**Task directions**
Copy out exactly the lines from the first line of the material below through the line containing "# A screened", and nothing beyond them.

**Dataset extract**

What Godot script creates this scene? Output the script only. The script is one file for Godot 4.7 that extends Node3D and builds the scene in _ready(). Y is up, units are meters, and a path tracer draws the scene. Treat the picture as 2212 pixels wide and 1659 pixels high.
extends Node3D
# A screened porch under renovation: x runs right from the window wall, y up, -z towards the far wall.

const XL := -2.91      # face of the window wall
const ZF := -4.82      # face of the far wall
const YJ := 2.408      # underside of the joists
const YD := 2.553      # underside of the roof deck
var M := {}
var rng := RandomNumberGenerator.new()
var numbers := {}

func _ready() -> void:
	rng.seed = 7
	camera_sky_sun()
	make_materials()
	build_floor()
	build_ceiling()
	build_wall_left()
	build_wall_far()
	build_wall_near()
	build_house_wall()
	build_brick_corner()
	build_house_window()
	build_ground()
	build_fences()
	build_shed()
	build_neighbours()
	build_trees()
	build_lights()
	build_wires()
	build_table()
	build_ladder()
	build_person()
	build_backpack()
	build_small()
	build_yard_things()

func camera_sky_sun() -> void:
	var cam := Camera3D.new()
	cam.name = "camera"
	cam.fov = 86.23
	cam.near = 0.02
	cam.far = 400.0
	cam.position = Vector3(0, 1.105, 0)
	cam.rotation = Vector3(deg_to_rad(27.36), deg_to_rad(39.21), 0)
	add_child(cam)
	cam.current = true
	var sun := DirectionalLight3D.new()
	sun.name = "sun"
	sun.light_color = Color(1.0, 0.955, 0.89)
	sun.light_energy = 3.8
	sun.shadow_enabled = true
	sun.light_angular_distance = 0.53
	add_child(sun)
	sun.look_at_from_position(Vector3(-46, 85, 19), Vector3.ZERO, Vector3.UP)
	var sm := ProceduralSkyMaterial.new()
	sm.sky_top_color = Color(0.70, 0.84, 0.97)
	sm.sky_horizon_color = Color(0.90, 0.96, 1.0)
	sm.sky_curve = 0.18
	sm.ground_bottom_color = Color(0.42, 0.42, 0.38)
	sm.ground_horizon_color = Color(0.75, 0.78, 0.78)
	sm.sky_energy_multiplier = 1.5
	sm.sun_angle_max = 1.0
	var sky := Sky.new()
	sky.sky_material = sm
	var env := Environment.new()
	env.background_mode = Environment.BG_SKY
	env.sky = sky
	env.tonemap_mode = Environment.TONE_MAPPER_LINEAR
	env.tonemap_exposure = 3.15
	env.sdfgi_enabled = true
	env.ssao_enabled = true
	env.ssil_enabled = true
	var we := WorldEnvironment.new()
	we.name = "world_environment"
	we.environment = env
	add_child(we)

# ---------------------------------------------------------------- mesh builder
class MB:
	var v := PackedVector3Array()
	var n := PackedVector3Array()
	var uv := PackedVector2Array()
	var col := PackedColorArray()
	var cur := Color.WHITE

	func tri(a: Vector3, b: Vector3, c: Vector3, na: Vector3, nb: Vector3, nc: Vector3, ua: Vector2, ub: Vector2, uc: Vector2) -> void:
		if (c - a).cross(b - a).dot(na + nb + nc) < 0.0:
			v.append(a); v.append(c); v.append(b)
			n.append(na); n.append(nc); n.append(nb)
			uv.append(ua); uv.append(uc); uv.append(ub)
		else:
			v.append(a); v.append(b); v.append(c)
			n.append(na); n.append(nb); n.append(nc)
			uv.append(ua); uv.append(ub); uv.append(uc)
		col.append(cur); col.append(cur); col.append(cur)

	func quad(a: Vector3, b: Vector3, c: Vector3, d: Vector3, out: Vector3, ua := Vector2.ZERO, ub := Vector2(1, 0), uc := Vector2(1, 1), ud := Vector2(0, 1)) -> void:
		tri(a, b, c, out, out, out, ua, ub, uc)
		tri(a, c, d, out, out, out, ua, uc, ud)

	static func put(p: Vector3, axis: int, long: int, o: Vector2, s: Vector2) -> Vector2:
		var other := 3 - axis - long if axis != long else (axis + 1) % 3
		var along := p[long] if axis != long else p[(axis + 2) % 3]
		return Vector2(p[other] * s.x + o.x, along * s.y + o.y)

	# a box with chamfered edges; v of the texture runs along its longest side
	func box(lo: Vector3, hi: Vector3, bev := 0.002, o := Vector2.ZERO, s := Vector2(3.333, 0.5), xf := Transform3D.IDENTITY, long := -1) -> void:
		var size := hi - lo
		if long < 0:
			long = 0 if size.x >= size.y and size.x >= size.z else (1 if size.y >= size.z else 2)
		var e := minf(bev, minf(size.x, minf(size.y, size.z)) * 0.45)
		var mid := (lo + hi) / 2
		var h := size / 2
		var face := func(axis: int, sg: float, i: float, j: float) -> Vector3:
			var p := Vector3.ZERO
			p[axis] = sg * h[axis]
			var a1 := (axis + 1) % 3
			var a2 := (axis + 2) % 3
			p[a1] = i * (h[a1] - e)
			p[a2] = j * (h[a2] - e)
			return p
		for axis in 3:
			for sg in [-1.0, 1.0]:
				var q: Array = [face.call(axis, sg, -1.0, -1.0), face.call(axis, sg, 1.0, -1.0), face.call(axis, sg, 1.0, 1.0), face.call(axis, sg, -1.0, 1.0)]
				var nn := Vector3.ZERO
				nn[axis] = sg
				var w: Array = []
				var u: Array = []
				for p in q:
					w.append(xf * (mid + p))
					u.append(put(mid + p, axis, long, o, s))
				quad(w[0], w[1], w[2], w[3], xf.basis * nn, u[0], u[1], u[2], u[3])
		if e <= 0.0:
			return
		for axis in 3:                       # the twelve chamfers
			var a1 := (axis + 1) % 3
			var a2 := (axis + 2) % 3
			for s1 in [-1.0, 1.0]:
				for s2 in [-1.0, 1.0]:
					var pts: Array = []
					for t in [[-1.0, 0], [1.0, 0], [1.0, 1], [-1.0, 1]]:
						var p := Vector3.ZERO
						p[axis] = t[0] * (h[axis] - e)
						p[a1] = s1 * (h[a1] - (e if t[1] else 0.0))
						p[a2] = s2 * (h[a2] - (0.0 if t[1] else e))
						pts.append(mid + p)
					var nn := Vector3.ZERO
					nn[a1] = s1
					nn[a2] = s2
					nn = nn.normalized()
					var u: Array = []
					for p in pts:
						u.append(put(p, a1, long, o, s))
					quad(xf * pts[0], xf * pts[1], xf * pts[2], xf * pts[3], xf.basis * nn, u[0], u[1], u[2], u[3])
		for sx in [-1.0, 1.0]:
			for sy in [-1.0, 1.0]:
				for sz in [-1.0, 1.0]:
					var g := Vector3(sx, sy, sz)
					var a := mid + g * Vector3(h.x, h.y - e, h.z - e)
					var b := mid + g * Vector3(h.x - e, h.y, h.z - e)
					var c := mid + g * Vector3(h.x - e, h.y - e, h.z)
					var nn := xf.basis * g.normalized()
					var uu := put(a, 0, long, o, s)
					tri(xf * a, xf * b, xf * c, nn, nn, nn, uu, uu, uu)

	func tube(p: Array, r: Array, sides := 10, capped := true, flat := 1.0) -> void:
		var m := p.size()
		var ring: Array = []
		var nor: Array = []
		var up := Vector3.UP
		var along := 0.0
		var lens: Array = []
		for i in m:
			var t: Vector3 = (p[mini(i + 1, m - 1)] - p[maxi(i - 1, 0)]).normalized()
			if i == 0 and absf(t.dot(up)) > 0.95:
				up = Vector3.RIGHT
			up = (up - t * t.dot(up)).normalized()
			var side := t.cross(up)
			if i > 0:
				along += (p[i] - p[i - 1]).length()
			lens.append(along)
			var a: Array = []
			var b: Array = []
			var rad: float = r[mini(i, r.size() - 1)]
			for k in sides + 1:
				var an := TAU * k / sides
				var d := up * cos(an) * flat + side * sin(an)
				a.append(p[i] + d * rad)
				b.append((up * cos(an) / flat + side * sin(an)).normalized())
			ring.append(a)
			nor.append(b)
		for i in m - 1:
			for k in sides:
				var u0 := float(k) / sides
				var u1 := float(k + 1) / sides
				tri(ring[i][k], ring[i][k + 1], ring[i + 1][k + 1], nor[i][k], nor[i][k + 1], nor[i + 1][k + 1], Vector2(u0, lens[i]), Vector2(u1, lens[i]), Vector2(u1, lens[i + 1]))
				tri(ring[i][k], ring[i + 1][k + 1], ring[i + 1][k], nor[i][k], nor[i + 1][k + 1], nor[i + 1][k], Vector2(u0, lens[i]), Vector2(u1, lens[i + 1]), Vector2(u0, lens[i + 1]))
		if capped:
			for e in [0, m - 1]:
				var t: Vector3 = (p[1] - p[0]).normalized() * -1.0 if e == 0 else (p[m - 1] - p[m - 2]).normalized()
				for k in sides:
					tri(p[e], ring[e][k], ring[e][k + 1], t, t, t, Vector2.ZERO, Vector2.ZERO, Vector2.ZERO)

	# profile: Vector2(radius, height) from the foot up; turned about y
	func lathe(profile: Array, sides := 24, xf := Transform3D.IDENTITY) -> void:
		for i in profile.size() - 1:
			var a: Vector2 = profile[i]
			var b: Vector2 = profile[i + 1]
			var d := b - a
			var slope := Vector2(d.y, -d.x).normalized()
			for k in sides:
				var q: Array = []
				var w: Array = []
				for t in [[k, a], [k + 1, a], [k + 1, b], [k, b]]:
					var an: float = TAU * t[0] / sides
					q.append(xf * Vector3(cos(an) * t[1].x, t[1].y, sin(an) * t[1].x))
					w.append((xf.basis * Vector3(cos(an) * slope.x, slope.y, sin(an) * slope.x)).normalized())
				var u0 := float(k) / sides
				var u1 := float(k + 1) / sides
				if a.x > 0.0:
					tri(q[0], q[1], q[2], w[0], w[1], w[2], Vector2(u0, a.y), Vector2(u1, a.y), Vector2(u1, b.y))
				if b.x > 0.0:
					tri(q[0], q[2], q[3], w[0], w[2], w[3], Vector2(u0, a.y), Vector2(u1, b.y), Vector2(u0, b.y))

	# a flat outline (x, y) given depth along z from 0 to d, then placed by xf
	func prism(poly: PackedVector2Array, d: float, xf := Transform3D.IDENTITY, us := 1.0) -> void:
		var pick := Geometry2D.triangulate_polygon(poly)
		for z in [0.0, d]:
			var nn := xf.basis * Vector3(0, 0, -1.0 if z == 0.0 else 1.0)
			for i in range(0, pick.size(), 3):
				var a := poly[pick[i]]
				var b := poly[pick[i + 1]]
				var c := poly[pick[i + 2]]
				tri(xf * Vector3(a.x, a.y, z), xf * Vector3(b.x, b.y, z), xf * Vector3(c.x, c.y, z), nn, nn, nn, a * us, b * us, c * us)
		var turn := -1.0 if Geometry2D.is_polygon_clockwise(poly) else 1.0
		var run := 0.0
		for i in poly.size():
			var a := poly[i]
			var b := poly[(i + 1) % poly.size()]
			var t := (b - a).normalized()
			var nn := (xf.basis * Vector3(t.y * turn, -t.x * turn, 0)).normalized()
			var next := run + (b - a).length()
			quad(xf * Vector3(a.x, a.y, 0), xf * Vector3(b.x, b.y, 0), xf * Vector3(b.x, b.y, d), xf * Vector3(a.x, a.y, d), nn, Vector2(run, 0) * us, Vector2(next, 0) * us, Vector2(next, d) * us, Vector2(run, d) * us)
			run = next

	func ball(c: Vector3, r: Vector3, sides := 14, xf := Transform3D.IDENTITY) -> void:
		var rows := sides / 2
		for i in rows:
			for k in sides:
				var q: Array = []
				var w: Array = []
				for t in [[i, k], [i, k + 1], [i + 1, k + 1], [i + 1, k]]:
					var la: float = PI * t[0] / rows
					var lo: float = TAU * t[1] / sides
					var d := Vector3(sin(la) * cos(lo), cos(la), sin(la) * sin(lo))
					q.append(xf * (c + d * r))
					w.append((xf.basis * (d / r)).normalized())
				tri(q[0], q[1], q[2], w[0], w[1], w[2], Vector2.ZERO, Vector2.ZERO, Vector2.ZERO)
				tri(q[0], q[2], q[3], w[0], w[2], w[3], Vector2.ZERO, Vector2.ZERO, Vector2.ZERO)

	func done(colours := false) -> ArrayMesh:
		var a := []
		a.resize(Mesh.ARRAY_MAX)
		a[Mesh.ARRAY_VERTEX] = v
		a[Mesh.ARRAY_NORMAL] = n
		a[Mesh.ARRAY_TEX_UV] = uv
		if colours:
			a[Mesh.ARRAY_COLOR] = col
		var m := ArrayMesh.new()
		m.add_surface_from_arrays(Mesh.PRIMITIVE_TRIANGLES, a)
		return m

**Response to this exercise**
What Godot script creates this scene? Output the script only. The script is one file for Godot 4.7 that extends Node3D and builds the scene in _ready(). Y is up, units are meters, and a path tracer draws the scene. Treat the picture as 2212 pixels wide and 1659 pixels high.
extends Node3D
# A screened porch under renovation: x runs right from the window wall, y up, -z towards the far wall.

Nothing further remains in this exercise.